Software and computers do tend to get advanced that they get a lot of redundancies and recovery that we do not notice that something is broken. For instance, you can run a website on php 5 with APC or memcache. Its broken but it will still work, however at some point the vulnerabilities and issues creep up that your website could be gone forever. In order to survive long in the tech world, you must continue to improve and adapt or you will end up gone because even a ransomware can be the end of you. A lot of times there is no cure when a problem hits in tech that there are so many warnings and notices we tend to filter out all because things are running smoothly when if what you use is at its end, if we don’t keep ourselves updated we end up ending ourselves too.

Linux and Unix are interesting. Long ago I played with sun Solaris on SPARC, and there were extra commands in firmware that you could bring up over the OS. However the OS was so reliable that a bad crash didn’t made the system unusable or stop a running software that you could fix the problem at your leisure without rebooting or reboot whenever you want but the end user does not notice any disruption. Nowadays this sort of reliability is available through cloud and Linux distros like opensuse that allow changes to happen like major updates without any downtime. This creates the wrong perception among higher ups that would refuse changes or updates that are required or pending on the premise that it still runs. Even cars now are computer controlled direct injected monsters with so much code that can tell you very early something is going to fail that if you ignore it will cost you way more ( hence why cars among higher ups tend to cost an arm and leg in maintenance and repairs).

You will quite often find clashes in the tech world refusing changes that could cause down times and require testing, but it is the only way since you cannot see something that’s broken in the tech world as the code and hardware are hidden from you. Taking preemptive measures is the only way despite the pains it can cause. Ned to change a switch config but will cause downtime to increase performance and security? Go for it at the best time for minimal interference (8 hour standard work is broken for offices. Offices are not factories) as without changing and enduring the pain to update that switch, you would be open to worse downtimes and hacks that you so not yet see.

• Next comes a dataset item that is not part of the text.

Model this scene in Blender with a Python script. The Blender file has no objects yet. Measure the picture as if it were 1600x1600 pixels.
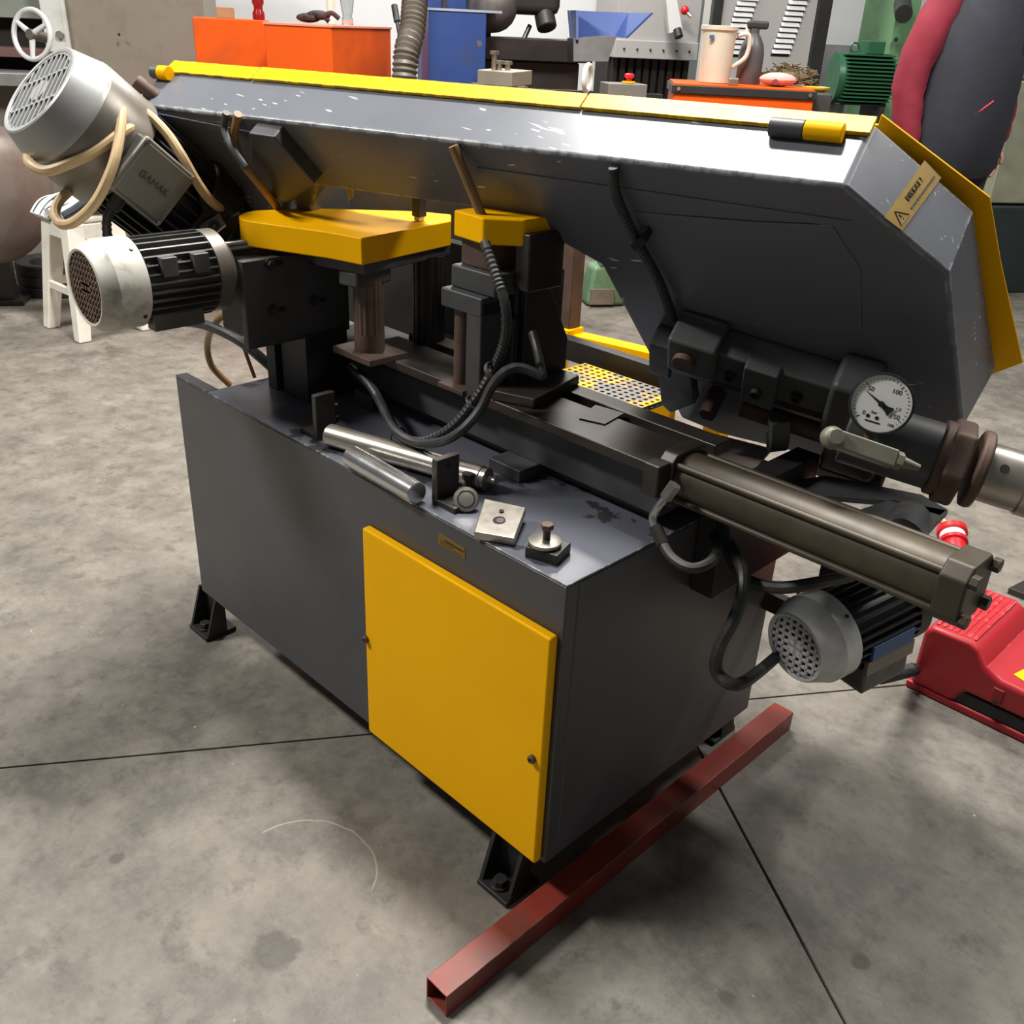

In the tech world, when something breaks the consequence is even more severe than the pain and effort needed to prevent it, its just something not visible to most and is why we have big companies today like Microsoft and Amazon that acted preemptively today as they learnt from their horrid mistakes of the past, Microsoft especially in its anti consumer practice’s and Intel today as it has lost behind and and still is anti consumer and starting to fall behind. Just because something isn’t broken, doesn’t mean it isn’t. In the tech world everything is broken and needs fixing, even if it works. If you knew fixing your car today would save you a lot more tomorrow, would you not fix it today to save a bundle despite being stranded for a day as you wait rather than being stranded in the middle of nowhere for a while even if it was still working fine?